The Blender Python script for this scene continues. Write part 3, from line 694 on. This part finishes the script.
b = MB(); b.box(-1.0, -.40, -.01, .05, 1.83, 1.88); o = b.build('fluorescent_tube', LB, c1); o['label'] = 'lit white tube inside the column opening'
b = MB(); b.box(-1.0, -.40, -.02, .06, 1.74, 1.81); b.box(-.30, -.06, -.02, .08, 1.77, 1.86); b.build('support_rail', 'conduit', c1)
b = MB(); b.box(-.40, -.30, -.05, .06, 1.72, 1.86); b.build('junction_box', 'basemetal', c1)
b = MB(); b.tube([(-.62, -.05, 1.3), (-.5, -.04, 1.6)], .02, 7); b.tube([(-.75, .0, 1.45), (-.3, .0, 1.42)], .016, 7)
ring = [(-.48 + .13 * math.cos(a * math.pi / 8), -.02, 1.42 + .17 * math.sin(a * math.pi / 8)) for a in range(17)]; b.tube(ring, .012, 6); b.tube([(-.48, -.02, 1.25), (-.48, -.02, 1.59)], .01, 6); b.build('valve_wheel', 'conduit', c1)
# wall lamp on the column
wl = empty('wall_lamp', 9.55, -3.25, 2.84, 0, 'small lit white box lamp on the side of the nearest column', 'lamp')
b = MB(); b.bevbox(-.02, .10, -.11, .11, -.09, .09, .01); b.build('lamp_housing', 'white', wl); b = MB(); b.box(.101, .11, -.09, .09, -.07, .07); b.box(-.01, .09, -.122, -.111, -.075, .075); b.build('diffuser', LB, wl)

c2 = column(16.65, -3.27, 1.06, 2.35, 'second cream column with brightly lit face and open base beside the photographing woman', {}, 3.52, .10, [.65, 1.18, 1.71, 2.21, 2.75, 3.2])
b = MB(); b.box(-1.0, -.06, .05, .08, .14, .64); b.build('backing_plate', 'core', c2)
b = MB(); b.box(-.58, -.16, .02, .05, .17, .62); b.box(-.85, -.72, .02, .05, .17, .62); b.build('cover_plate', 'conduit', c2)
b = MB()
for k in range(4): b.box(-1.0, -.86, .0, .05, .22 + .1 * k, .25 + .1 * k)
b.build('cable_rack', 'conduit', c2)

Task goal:
Restate every line of the data word for word.

Result:
The Blender Python script for this scene continues. Write part 3, from line 694 on. This part finishes the script.
b = MB(); b.box(-1.0, -.40, -.01, .05, 1.83, 1.88); o = b.build('fluorescent_tube', LB, c1); o['label'] = 'lit white tube inside the column opening'
b = MB(); b.box(-1.0, -.40, -.02, .06, 1.74, 1.81); b.box(-.30, -.06, -.02, .08, 1.77, 1.86); b.build('support_rail', 'conduit', c1)
b = MB(); b.box(-.40, -.30, -.05, .06, 1.72, 1.86); b.build('junction_box', 'basemetal', c1)
b = MB(); b.tube([(-.62, -.05, 1.3), (-.5, -.04, 1.6)], .02, 7); b.tube([(-.75, .0, 1.45), (-.3, .0, 1.42)], .016, 7)
ring = [(-.48 + .13 * math.cos(a * math.pi / 8), -.02, 1.42 + .17 * math.sin(a * math.pi / 8)) for a in range(17)]; b.tube(ring, .012, 6); b.tube([(-.48, -.02, 1.25), (-.48, -.02, 1.59)], .01, 6); b.build('valve_wheel', 'conduit', c1)
# wall lamp on the column
wl = empty('wall_lamp', 9.55, -3.25, 2.84, 0, 'small lit white box lamp on the side of the nearest column', 'lamp')
b = MB(); b.bevbox(-.02, .10, -.11, .11, -.09, .09, .01); b.build('lamp_housing', 'white', wl); b = MB(); b.box(.101, .11, -.09, .09, -.07, .07); b.box(-.01, .09, -.122, -.111, -.075, .075); b.build('diffuser', LB, wl)

c2 = column(16.65, -3.27, 1.06, 2.35, 'second cream column with brightly lit face and open base beside the photographing woman', {}, 3.52, .10, [.65, 1.18, 1.71, 2.21, 2.75, 3.2])
b = MB(); b.box(-1.0, -.06, .05, .08, .14, .64); b.build('backing_plate', 'core', c2)
b = MB(); b.box(-.58, -.16, .02, .05, .17, .62); b.box(-.85, -.72, .02, .05, .17, .62); b.build('cover_plate', 'conduit', c2)
b = MB()
for k in range(4): b.box(-1.0, -.86, .0, .05, .22 + .1 * k, .25 + .1 * k)
b.build('cable_rack', 'conduit', c2)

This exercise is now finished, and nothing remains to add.